[start]

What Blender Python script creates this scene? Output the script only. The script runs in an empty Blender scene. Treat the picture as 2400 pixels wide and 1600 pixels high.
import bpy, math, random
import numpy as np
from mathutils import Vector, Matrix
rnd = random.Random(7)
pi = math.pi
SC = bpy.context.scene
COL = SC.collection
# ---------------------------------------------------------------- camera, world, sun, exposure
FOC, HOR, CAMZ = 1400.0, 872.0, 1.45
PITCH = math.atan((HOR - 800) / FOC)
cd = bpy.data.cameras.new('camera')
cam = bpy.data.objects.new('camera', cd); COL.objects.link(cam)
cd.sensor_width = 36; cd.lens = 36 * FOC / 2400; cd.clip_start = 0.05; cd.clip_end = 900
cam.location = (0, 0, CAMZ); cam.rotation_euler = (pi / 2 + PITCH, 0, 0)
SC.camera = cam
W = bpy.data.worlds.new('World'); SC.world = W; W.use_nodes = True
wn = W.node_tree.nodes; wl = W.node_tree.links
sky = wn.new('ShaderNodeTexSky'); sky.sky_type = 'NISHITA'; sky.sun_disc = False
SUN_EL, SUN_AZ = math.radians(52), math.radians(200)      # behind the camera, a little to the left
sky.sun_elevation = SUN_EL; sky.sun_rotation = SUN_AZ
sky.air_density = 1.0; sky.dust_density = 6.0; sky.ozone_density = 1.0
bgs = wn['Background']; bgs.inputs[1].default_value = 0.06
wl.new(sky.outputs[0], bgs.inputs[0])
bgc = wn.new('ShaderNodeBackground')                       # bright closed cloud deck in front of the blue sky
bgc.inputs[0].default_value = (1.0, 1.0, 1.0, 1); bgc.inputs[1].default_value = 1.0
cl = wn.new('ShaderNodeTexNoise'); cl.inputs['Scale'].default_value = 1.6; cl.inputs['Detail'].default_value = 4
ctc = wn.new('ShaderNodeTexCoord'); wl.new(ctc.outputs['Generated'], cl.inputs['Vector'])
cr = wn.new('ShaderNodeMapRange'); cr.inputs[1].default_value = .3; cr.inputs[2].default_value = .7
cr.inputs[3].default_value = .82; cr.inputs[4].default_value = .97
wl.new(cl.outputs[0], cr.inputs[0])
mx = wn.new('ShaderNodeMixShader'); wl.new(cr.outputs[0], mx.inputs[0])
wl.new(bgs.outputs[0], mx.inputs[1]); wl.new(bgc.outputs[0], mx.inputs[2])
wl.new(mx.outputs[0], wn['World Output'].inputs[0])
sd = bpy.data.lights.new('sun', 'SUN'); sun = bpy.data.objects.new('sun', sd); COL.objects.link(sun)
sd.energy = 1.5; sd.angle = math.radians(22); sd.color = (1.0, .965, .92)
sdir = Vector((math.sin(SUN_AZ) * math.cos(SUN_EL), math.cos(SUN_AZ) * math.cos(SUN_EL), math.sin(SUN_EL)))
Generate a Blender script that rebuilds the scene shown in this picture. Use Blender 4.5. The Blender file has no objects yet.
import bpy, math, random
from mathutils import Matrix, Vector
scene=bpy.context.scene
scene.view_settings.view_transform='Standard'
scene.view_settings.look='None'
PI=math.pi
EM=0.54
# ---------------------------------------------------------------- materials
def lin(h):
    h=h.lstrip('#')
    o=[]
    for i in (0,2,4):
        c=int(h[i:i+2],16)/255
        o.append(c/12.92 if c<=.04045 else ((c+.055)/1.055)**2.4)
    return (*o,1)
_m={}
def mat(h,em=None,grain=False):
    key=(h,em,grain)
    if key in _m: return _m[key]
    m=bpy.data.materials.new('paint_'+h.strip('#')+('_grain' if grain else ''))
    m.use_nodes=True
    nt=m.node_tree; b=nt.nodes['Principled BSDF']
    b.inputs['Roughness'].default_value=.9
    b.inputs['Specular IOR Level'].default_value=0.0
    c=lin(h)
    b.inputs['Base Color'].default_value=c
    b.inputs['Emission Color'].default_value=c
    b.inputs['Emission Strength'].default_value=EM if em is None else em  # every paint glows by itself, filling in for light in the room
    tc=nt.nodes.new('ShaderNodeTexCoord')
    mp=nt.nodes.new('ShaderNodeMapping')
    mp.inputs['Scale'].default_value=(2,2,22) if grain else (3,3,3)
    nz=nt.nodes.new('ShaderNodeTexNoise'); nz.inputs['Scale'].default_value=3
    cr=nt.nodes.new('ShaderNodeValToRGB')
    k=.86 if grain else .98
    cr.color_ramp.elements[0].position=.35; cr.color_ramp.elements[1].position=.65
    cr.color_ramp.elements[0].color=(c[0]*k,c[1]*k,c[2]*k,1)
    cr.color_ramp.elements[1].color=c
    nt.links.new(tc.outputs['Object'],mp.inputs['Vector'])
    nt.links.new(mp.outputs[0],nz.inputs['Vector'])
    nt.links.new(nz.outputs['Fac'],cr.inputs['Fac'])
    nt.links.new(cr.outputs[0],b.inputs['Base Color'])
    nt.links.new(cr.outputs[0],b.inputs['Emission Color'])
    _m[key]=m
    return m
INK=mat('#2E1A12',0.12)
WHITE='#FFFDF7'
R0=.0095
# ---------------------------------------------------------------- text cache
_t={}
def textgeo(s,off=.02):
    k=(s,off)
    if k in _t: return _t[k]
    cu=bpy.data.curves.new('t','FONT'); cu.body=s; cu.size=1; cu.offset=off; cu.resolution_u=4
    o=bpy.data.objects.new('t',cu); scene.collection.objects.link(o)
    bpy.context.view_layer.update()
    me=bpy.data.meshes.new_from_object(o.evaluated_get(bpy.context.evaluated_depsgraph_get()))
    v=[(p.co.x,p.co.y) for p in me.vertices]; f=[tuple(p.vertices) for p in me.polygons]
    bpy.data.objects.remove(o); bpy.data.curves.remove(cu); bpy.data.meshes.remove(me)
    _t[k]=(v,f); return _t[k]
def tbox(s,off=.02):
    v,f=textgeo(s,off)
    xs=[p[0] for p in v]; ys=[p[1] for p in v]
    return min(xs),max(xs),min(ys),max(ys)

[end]

*Task to carry out*. List all lines holding the string "script".

*Response*.
What Blender Python script creates this scene? Output the script only. The script runs in an empty Blender scene. Treat the picture as 2400 pixels wide and 1600 pixels high.
Generate a Blender script that rebuilds the scene shown in this picture. Use Blender 4.5. The Blender file has no objects yet.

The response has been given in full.